Kvichak, with 226 employees, is
nothing if not versatile. It was founded in the early 1980s in a garage by
three commercial fishermen—Jim Meckley, Keith Whittemore and Brian Thomas—who
wanted to make sails for racing boats. Now, Kvichak turns out aluminum
passenger ferries, fishing boats, whale-watching catamarans, pilot boats, even
hovercraft. Five years ago, it bought Marco Pollution Control, a designer and
manufacturer of oil-spill recovery equipment, to broaden its line of response
boats.
A more recent project is Kvichak’s
partnering with a Wisconsin boatyard that bid on and won the Response
Boat-Medium contract, an effort by the U.S. Coast Guard to update and
standardize its fleet of utility boats. Kvichak established a division in Kent
to build the 45-foot boats; the team has so far delivered 20 boats at about $2
million each and expects to deliver 30 more in the next 12 months, and the
overall contract could include as many as 250 vessels.
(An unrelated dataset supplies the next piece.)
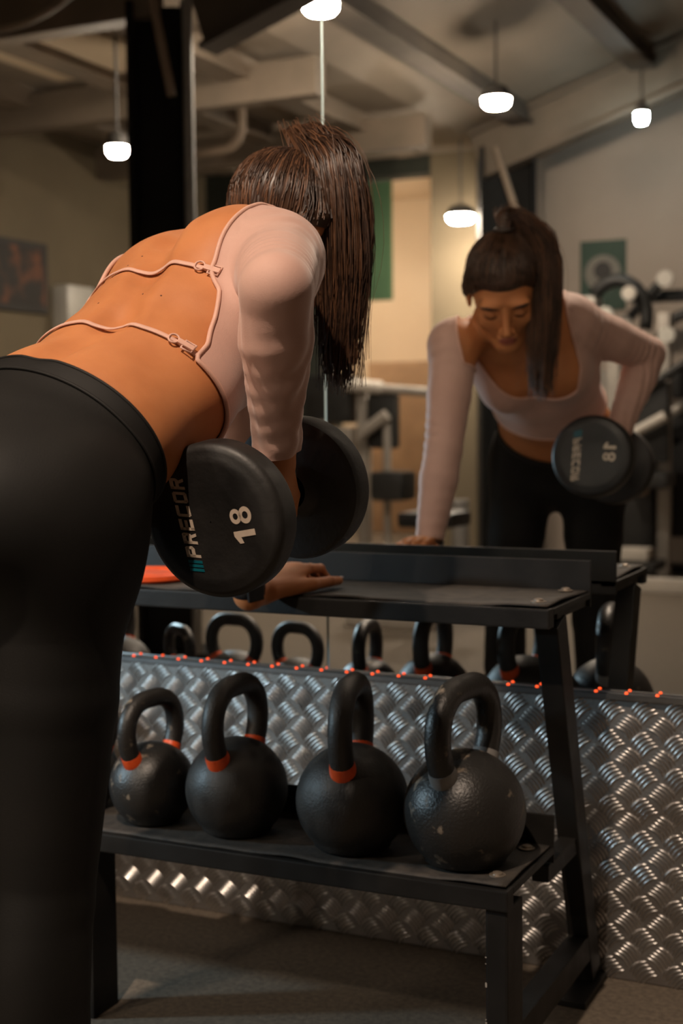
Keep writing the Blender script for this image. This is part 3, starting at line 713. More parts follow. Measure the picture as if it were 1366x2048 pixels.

A growing concern for those who
buy boats is emissions. Kvichak is working to green up its boats by
incorporating post-combustion treatment systems to hold emissions below EPA
requirements. Such systems have been incorporated in Kvichak’s latest
contracts, four high-speed catamarans for San Francisco Bay, and three
all-weather pilot boats to operate in ports along the coast of the Netherlands.